» **EXERCISE AIM**: Among the lines of data below, reproduce only those from the one with "Generate a Blender" through the one with "COL = SC.collection", exactly as they stand, both ends included.

» **EXTRACTED ENTRIES**:
BEGIN
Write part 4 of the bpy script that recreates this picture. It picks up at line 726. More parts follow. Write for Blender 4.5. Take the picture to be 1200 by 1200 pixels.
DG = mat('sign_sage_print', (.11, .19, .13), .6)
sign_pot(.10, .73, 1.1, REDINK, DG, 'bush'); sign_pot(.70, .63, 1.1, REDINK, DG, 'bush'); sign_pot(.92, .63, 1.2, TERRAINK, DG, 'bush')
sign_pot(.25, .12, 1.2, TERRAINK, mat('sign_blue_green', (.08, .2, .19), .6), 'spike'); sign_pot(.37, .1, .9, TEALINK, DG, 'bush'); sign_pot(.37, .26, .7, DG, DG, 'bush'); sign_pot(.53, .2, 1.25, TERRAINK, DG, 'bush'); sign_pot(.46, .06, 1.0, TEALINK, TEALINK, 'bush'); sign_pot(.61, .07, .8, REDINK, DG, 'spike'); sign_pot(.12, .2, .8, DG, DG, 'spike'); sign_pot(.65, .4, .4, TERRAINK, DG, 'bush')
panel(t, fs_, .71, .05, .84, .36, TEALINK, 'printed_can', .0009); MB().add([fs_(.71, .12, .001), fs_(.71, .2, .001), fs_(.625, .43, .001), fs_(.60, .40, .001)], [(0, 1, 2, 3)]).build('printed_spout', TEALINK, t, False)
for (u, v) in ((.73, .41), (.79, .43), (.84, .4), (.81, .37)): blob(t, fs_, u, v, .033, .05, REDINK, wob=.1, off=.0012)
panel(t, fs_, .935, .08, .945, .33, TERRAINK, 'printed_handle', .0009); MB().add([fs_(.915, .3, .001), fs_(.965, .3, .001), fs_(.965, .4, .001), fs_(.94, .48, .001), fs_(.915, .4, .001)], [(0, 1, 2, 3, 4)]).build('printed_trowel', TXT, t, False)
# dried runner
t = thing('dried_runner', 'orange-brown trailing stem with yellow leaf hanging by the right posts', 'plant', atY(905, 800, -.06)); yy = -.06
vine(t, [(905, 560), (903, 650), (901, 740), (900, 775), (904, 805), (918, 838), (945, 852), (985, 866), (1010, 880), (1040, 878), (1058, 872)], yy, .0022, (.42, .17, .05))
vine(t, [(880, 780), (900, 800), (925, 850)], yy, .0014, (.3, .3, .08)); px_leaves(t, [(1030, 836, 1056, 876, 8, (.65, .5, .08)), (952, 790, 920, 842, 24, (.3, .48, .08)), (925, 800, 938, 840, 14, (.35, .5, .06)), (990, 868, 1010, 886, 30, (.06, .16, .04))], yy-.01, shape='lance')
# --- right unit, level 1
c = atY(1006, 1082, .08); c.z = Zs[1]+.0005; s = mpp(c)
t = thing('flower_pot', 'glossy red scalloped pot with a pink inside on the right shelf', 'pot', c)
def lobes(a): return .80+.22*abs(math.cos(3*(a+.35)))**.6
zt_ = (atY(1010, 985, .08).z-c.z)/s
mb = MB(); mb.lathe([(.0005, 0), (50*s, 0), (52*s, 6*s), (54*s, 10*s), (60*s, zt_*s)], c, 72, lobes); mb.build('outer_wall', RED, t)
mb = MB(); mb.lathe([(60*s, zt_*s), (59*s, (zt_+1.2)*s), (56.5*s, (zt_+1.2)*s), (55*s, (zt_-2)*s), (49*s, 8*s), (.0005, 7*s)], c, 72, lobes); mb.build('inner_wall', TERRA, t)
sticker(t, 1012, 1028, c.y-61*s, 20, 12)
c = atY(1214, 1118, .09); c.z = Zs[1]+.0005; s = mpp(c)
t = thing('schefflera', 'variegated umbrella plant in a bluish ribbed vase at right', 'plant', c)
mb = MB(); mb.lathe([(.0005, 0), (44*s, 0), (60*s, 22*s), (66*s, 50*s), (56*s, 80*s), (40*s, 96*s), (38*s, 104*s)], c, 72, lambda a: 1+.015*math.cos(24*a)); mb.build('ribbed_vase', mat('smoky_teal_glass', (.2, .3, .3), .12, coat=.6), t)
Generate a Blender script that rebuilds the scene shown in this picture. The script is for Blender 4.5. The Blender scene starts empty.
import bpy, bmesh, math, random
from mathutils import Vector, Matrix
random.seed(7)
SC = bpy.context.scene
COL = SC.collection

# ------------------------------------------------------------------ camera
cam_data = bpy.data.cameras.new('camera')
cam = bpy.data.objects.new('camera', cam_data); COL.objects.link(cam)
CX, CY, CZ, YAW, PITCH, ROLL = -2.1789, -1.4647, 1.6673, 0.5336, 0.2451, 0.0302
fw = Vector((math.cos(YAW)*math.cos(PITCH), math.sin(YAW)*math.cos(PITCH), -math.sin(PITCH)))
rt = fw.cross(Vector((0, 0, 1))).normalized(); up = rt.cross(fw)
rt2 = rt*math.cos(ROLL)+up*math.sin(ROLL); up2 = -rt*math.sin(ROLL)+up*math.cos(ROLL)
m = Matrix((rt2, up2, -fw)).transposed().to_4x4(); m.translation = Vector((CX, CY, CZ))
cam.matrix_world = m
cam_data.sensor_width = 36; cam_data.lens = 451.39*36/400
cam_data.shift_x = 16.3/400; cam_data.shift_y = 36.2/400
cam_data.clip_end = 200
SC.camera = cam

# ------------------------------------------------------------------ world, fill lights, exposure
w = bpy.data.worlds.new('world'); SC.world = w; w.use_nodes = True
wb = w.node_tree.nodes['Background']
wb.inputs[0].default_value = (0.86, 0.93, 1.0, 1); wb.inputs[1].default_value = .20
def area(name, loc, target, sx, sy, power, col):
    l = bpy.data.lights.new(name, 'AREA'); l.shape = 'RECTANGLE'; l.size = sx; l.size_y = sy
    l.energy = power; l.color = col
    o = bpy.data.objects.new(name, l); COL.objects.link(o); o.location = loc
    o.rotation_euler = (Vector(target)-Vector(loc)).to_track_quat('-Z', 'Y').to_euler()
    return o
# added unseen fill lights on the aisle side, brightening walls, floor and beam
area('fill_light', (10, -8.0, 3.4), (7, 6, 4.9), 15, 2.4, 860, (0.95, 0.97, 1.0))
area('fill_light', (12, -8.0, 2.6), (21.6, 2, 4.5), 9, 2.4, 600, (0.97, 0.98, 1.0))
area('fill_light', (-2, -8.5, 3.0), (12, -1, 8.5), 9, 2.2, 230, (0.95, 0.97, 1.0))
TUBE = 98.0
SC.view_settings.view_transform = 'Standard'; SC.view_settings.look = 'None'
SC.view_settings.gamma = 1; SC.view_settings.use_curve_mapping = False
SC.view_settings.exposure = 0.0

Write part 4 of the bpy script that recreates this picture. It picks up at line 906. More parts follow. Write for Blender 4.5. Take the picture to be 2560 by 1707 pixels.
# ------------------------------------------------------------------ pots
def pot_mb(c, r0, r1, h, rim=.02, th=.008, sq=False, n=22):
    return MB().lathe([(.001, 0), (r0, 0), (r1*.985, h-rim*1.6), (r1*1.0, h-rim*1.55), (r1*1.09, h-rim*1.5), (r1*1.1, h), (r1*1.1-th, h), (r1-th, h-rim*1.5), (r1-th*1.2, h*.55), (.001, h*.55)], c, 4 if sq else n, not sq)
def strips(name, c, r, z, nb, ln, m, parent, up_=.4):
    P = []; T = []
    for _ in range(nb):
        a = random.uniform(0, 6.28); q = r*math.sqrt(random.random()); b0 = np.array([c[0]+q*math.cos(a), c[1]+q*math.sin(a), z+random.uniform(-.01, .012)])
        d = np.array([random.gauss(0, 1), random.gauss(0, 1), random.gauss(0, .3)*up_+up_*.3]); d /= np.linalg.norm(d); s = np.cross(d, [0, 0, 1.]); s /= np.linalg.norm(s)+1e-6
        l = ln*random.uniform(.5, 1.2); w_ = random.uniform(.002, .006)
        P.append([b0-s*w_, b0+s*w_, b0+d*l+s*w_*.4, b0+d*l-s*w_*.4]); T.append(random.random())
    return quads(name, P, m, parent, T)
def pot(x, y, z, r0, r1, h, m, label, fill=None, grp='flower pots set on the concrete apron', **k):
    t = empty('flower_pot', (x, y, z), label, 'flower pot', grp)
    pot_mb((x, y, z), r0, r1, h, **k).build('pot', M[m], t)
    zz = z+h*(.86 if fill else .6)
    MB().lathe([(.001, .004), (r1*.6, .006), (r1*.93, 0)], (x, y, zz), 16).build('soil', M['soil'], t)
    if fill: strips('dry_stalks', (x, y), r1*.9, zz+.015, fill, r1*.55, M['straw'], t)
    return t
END
» **RESPONSE TO THIS EXERCISE**:
Generate a Blender script that rebuilds the scene shown in this picture. The script is for Blender 4.5. The Blender scene starts empty.
import bpy, bmesh, math, random
from mathutils import Vector, Matrix
random.seed(7)
SC = bpy.context.scene
COL = SC.collection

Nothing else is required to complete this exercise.